• **YOUR INSTRUCTIONS**
Take the data below and copy exactly the lines starting at the one with "body = mesh_obj('box_body', box_pts(F" and finishing at the one with "mesh_obj('box_lid', box_pts(F - UPn", both included.

======== MATERIALS PROVIDED

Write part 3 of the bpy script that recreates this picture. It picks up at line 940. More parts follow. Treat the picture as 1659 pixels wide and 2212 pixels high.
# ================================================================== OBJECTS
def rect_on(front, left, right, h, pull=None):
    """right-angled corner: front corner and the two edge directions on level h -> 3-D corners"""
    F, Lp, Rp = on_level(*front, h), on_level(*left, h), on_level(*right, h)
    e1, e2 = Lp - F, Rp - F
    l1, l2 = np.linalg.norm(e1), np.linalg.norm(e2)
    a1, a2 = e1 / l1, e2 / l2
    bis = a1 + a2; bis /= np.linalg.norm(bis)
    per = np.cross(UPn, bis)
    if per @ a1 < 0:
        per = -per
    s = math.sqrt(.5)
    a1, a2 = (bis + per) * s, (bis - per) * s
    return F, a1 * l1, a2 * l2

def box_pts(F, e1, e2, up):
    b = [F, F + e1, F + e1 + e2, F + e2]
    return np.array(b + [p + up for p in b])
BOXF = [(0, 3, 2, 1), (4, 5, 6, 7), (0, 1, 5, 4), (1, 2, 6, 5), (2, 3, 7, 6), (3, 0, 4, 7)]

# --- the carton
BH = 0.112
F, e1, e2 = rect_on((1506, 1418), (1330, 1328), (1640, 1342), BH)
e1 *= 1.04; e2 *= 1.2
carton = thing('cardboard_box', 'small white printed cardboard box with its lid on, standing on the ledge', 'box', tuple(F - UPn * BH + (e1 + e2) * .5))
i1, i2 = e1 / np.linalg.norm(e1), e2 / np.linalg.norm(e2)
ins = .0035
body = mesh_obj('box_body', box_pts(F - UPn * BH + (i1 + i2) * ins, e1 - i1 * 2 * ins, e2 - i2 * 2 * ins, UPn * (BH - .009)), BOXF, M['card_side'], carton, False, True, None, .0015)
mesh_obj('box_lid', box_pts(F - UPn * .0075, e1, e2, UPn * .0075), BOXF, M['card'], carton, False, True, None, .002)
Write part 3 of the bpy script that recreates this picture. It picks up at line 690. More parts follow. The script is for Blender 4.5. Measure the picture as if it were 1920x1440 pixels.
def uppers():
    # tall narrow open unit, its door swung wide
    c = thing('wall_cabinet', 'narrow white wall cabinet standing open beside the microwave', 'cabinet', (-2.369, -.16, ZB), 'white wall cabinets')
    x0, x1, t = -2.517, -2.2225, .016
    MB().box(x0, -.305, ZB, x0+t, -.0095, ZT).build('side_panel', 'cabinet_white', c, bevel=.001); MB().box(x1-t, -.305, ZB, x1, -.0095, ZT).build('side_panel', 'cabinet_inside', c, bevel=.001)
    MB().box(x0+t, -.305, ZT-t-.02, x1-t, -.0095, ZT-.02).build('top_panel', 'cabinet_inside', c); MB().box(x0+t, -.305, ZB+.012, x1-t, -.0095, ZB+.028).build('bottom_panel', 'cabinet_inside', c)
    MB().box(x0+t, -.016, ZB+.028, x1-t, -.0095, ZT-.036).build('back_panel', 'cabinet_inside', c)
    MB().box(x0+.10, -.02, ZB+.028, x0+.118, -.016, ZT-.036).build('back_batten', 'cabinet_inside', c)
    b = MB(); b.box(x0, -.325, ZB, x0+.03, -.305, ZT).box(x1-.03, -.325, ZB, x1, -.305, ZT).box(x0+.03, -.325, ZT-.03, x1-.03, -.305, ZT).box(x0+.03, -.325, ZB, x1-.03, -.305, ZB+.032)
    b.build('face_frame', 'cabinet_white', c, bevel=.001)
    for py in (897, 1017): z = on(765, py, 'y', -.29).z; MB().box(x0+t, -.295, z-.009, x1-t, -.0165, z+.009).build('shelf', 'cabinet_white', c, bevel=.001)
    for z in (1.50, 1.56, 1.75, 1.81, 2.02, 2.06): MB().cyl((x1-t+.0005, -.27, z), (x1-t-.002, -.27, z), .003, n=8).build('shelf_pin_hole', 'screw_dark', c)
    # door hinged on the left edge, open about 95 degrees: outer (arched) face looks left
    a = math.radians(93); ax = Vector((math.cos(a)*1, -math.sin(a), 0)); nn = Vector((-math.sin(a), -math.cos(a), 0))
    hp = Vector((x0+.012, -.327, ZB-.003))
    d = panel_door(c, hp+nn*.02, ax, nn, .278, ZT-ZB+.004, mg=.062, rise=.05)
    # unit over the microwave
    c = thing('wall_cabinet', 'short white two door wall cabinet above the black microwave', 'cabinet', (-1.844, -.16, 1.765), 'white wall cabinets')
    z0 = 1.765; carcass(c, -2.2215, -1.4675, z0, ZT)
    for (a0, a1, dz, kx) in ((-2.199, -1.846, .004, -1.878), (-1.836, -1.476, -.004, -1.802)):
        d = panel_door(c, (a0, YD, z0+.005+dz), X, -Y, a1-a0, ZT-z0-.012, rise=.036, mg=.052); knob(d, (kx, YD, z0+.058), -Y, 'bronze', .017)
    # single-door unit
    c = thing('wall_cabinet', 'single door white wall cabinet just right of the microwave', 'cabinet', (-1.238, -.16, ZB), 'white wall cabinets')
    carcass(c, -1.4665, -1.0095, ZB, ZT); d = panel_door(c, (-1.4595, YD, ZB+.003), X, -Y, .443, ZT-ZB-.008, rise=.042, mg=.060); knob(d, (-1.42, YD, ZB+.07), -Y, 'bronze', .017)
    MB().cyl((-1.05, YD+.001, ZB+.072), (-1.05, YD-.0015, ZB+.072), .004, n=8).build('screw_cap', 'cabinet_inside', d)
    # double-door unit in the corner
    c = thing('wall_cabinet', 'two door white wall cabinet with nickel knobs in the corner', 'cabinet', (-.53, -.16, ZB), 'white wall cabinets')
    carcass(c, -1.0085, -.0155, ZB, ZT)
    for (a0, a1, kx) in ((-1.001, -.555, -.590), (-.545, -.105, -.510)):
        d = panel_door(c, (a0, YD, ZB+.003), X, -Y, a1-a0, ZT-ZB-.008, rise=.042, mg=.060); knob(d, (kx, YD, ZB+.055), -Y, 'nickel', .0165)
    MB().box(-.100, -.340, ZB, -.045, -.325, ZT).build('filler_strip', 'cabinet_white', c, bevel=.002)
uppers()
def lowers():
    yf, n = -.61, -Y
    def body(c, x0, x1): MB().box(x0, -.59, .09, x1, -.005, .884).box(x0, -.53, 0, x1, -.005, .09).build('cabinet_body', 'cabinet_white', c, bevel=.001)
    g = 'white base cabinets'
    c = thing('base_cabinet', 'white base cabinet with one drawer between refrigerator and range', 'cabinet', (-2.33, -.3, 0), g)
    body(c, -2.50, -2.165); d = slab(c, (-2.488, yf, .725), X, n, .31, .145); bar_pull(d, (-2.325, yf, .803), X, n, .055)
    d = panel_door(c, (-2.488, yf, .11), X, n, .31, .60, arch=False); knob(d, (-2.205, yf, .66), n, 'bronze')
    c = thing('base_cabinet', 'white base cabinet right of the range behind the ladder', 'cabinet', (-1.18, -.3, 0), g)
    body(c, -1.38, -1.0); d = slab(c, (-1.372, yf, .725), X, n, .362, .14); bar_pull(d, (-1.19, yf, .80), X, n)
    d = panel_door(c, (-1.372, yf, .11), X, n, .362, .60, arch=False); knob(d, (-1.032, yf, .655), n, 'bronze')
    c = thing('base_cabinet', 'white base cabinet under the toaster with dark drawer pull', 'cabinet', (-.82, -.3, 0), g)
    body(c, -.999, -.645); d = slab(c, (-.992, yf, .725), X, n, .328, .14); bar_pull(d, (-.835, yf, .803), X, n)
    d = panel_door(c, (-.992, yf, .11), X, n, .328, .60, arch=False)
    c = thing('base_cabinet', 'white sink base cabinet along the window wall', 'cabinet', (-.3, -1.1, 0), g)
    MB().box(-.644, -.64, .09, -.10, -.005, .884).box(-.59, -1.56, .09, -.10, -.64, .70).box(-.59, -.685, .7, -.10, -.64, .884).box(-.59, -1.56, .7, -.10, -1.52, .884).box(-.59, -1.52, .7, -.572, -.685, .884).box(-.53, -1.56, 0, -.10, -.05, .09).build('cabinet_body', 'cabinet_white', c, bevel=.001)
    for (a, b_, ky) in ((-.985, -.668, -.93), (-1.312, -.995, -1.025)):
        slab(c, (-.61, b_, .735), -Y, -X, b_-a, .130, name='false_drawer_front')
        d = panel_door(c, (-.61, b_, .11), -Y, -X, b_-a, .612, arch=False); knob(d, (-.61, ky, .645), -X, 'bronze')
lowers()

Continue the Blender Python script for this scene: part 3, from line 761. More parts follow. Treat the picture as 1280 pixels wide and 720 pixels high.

================

• **THE RESULT**
body = mesh_obj('box_body', box_pts(F - UPn * BH + (i1 + i2) * ins, e1 - i1 * 2 * ins, e2 - i2 * 2 * ins, UPn * (BH - .009)), BOXF, M['card_side'], carton, False, True, None, .0015)
mesh_obj('box_lid', box_pts(F - UPn * .0075, e1, e2, UPn * .0075), BOXF, M['card'], carton, False, True, None, .002)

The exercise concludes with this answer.